Workarounds: Buy Used or Lease New

“Although electric vehicles can have higher upfront costs, lower fuel and maintenance costs make them a surprisingly affordable choice in the long run,” said John Nielsen, AAA’s managing director of automotive engineering and repair, in a release. “For even lower costs, car shoppers can avoid high depreciation costs by selecting a used electric vehicle.” That’s the flip side of the depreciation story—the second or third owner of an EV is really the one saving money, although most of the EVs available as used cars have a more limited range than the latest models.

Another option for those who want a new EV is to lease. Especially if you’re in California, Oregon, or one of the eight other ZEV-mandate states, you’re likely to find bargain lease deals—built around highly subsidized resale values and often with some incentives baked in—that can result in monthly payments under $ 200 for some EVs.

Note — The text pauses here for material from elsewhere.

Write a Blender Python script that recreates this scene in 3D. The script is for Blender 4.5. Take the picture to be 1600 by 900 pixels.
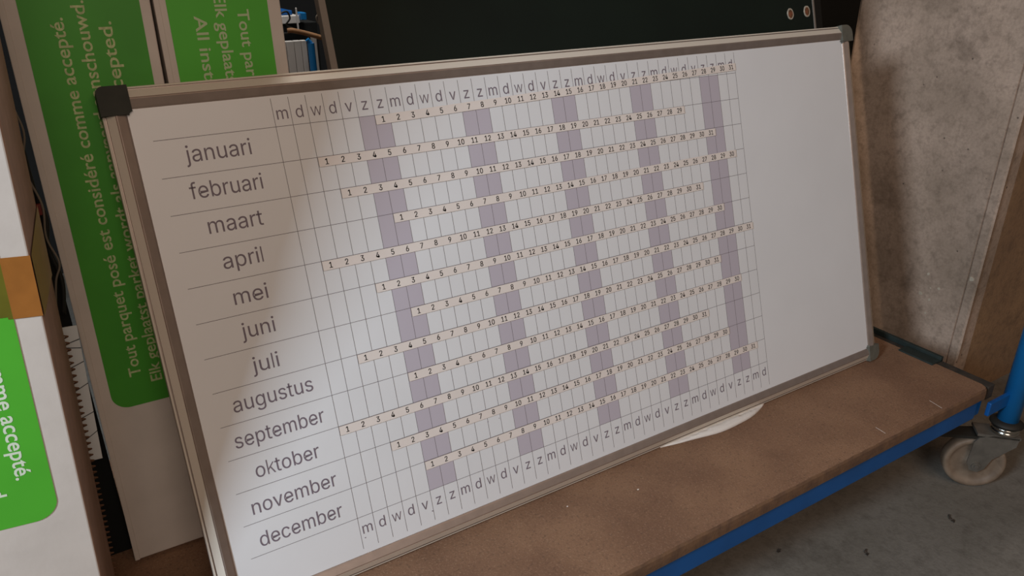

But it’s those same incentives that are, at least in part, to blame for EVs’ depressed resale values. Anil Goyal, senior vice president of automotive valuation and analytics at Black Book, pointed to those, plus low gas prices, decreasing sticker prices as the technology scales up, and the lack of easy charging infrastructure as among the many issues that push values downward more steeply for EVs.

Range anxiety remains an issue, too. “The newly released Chevrolet Bolt EV [which has a 238-mile range] is forecast to perform significantly better than its lower-range electric competitors,” said Goyal. “Black Book residual values predict that the resale value of a 2017 Bolt EV will be twice that of a 2017 Nissan Leaf but will continue to be lower than gasoline-powered competitors.”

Tesla continues to be the exception, for the flip side of many of those same reasons. Tesla, with long driving-range ratings for its models, less (if any) dependence on incentives, and a well-developed network of Supercharger hardware—as well as perks like over-the-air updates—does better on resale value than its gasoline competitors.

Yet you won’t find Tesla in AAA’s results. The organization doesn’t include what it considers luxury models in the study. AAA noted that, while the Tesla Model S and Model X fall into that category, the Model 3 doesn’t, and it will be included in next year’s results.